The exercise: Your copy should hold exactly the lines from the one containing "were 1500x1000 pixels." to the one containing "COL = scene.collection", inclusive, with no pictures.

Given records:

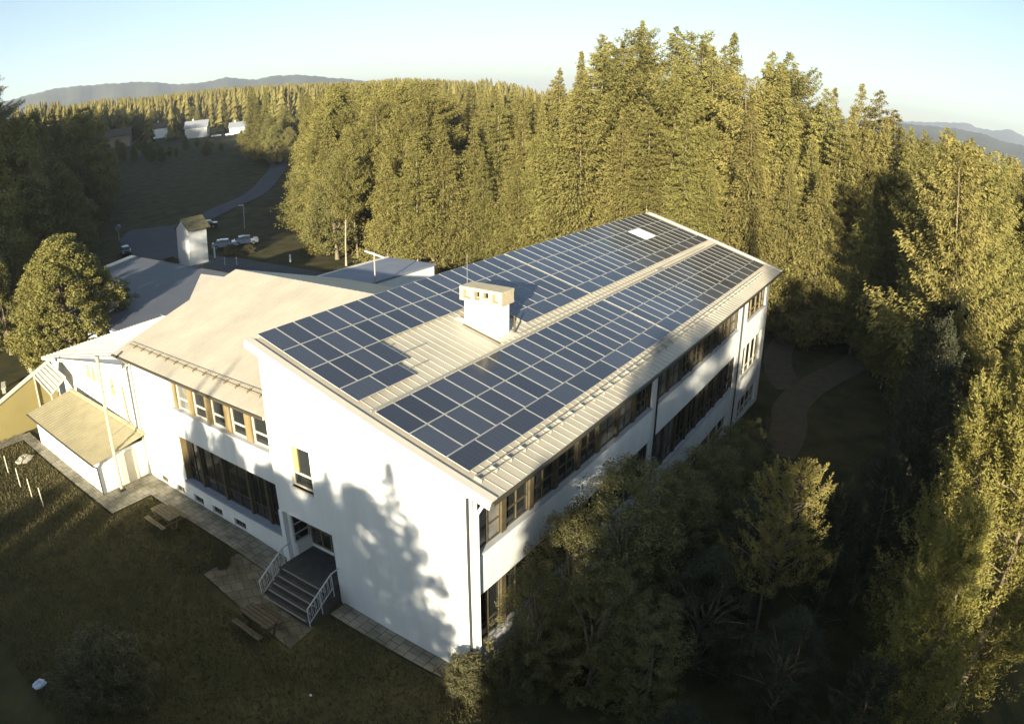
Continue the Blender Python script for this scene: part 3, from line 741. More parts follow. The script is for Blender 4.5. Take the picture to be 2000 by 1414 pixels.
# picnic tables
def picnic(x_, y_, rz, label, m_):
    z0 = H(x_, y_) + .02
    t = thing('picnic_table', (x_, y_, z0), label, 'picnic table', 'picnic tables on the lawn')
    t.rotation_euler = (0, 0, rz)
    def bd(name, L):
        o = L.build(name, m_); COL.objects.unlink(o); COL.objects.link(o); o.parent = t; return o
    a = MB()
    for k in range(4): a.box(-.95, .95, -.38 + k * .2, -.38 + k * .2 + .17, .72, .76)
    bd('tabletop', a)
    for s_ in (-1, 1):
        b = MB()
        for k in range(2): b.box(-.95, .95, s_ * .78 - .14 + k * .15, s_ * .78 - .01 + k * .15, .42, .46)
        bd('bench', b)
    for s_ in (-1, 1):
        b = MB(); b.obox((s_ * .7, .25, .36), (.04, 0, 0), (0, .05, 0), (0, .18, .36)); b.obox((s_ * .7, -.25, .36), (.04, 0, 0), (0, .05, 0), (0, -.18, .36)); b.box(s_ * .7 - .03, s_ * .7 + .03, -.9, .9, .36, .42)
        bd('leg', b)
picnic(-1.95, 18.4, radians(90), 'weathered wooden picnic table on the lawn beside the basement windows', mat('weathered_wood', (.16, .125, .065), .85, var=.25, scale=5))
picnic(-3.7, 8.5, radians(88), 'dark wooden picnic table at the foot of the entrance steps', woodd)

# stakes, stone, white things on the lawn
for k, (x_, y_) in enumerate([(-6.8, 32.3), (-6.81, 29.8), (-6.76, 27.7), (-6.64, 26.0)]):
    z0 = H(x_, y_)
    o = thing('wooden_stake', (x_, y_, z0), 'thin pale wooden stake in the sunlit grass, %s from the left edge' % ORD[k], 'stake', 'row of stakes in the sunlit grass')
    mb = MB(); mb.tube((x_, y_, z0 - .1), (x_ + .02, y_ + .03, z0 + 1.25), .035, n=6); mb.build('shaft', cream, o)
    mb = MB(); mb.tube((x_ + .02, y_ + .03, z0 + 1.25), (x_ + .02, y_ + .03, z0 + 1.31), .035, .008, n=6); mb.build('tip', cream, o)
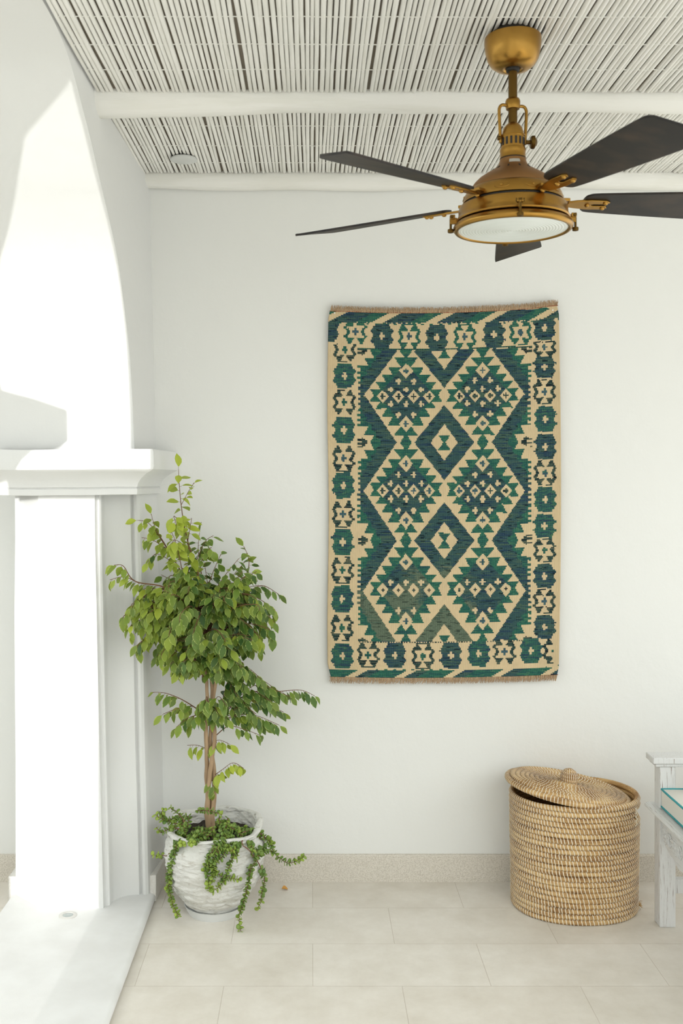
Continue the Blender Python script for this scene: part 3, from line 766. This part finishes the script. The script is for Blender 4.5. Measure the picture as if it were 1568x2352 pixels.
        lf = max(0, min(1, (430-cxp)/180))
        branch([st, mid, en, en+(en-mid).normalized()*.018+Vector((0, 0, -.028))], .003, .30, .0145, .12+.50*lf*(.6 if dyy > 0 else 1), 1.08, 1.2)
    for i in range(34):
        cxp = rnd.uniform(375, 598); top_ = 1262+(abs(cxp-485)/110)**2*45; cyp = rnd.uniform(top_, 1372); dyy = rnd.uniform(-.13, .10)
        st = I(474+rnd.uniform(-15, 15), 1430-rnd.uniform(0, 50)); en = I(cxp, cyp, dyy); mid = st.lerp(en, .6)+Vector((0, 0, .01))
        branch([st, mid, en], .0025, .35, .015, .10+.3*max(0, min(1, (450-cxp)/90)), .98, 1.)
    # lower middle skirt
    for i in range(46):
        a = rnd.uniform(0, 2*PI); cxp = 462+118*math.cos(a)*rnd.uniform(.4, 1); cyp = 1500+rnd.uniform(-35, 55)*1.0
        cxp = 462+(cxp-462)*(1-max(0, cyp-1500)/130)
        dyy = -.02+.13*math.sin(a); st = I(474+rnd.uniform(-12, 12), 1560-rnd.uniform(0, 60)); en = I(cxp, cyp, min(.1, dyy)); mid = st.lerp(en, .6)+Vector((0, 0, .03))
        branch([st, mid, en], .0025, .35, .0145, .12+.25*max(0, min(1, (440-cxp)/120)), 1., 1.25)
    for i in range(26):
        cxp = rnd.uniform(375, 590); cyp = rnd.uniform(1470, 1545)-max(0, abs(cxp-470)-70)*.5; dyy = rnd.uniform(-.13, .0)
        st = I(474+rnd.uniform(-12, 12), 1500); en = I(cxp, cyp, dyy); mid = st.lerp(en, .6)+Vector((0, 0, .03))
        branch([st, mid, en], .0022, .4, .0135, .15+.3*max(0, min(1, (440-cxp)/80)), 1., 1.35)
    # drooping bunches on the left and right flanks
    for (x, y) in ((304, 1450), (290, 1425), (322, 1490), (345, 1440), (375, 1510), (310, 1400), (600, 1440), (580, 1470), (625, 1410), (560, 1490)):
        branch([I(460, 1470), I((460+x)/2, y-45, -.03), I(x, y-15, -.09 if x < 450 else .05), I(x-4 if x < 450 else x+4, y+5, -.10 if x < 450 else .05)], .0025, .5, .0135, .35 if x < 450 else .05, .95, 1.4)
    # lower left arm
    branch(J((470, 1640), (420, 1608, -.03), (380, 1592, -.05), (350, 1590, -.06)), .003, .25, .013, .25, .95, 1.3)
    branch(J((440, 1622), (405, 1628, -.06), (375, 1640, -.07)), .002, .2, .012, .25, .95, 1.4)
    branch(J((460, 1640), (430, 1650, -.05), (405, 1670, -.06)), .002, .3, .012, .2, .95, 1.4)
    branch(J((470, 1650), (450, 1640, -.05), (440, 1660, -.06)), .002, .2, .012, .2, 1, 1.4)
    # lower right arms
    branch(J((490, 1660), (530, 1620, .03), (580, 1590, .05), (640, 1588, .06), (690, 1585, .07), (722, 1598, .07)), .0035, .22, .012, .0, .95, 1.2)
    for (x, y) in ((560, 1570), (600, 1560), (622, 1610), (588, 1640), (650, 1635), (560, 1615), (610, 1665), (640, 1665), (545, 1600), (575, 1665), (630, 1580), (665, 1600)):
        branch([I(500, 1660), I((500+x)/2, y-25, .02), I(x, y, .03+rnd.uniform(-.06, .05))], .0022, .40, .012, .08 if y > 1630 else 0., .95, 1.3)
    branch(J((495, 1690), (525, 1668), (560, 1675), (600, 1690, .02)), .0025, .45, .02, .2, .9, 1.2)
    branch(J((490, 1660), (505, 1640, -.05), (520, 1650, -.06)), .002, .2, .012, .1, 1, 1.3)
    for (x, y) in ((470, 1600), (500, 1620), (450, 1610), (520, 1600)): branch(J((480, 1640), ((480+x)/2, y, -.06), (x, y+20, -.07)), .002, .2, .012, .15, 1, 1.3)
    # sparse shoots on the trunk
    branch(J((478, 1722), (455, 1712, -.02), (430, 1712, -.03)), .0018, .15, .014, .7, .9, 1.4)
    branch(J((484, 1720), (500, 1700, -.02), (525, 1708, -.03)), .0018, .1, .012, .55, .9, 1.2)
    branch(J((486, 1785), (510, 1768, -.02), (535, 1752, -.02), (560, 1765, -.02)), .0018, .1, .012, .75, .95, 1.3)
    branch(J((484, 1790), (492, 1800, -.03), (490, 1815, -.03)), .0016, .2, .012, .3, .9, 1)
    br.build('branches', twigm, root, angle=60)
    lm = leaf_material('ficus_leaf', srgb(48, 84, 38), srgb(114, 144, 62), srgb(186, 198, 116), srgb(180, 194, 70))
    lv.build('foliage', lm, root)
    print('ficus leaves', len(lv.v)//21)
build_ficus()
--
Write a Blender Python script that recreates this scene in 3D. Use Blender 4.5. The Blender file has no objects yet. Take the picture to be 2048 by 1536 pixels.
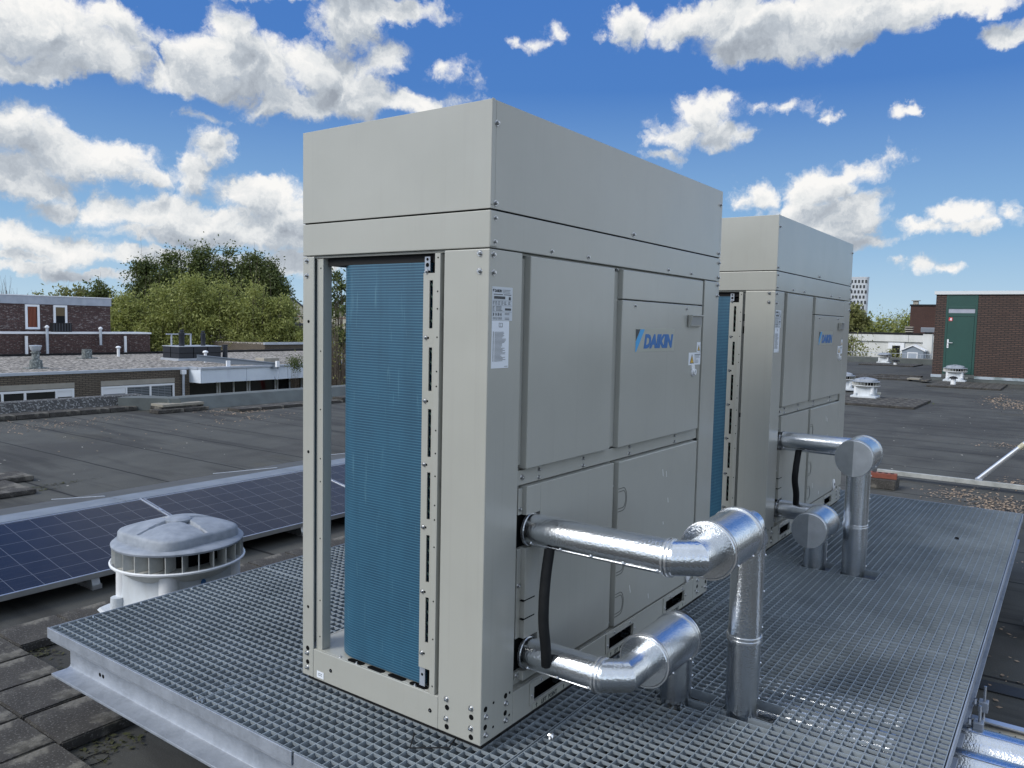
==
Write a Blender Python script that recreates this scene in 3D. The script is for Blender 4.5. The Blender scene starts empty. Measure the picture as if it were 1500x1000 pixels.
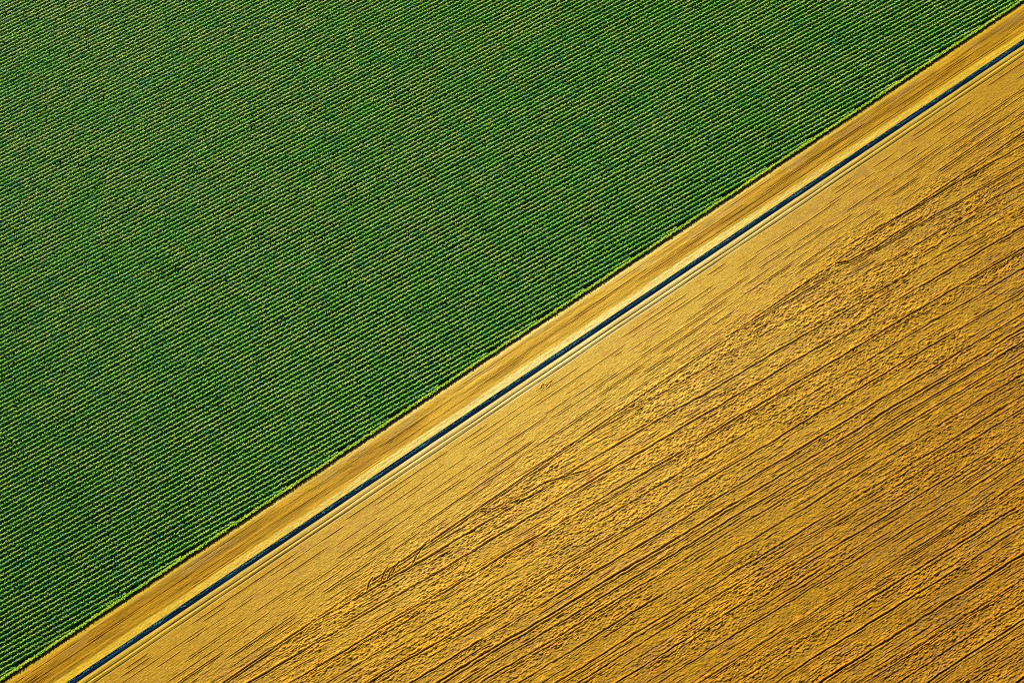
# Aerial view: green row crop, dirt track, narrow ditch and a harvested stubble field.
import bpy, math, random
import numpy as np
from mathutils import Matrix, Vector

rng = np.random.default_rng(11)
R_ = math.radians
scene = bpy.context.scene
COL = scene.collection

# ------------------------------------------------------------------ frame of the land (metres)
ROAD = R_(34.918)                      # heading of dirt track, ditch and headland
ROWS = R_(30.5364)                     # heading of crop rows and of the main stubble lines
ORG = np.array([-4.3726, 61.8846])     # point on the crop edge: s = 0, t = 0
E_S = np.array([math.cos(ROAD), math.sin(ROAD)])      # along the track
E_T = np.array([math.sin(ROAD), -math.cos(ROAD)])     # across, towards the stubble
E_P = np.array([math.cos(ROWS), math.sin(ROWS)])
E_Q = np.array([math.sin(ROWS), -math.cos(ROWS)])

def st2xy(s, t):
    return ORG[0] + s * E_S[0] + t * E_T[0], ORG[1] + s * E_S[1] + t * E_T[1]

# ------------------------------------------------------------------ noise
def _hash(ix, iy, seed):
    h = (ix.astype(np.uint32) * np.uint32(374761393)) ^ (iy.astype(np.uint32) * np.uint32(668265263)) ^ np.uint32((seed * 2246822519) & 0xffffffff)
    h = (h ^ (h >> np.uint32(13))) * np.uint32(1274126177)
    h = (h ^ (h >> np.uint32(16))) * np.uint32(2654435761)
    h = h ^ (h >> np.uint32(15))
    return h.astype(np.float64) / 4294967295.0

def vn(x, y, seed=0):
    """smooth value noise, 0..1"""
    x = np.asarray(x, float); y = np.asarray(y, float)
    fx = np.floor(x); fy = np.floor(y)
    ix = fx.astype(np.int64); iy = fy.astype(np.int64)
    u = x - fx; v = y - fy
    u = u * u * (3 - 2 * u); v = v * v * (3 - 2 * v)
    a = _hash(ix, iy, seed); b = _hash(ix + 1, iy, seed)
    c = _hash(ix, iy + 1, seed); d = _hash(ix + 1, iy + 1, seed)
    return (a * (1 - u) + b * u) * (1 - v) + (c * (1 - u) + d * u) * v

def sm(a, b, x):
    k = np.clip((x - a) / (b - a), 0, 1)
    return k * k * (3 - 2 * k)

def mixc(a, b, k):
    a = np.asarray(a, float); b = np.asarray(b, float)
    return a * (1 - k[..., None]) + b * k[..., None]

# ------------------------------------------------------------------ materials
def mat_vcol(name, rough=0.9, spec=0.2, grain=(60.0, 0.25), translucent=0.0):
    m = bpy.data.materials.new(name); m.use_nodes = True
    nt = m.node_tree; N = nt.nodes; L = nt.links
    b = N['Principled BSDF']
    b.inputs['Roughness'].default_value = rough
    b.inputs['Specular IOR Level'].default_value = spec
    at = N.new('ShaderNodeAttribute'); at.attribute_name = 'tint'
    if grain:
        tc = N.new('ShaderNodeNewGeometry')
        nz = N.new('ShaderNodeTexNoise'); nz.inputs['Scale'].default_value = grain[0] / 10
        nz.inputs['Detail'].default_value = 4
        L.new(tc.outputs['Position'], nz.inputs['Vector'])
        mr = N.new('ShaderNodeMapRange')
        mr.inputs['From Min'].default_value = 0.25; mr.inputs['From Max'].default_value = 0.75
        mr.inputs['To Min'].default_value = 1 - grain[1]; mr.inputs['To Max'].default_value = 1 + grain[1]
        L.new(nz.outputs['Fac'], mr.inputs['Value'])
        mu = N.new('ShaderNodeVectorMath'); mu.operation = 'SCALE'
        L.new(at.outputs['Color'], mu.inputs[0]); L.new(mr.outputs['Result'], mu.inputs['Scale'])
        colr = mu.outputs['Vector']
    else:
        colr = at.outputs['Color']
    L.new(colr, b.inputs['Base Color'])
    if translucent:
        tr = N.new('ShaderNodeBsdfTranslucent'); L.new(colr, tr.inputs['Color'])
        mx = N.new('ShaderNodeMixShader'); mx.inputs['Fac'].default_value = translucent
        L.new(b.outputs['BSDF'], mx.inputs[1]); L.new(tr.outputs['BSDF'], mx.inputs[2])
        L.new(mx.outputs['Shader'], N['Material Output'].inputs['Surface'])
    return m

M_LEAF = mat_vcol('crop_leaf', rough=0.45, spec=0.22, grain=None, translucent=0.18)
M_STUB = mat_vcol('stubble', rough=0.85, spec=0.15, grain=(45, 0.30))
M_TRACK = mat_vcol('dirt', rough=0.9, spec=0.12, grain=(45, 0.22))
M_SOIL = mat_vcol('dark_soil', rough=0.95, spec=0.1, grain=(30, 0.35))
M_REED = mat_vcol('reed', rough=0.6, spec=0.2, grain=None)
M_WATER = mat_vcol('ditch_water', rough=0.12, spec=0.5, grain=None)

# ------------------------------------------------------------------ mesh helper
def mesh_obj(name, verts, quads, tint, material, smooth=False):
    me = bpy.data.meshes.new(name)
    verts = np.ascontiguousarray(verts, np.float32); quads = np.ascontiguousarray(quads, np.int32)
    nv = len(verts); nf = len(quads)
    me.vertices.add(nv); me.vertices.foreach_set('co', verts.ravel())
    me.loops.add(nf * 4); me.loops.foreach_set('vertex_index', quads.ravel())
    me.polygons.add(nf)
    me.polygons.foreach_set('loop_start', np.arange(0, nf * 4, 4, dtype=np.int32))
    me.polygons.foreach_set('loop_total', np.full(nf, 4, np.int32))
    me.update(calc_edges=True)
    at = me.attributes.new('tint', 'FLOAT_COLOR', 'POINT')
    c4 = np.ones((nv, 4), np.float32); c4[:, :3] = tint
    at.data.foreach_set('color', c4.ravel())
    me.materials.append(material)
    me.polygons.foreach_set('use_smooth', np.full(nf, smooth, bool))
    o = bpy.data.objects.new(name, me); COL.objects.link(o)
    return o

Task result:
Write a Blender Python script that recreates this scene in 3D. The script is for Blender 4.5. The Blender scene starts empty. Measure the picture as if it were 1500x1000 pixels.
# Aerial view: green row crop, dirt track, narrow ditch and a harvested stubble field.
import bpy, math, random
import numpy as np
from mathutils import Matrix, Vector

rng = np.random.default_rng(11)
R_ = math.radians
scene = bpy.context.scene
COL = scene.collection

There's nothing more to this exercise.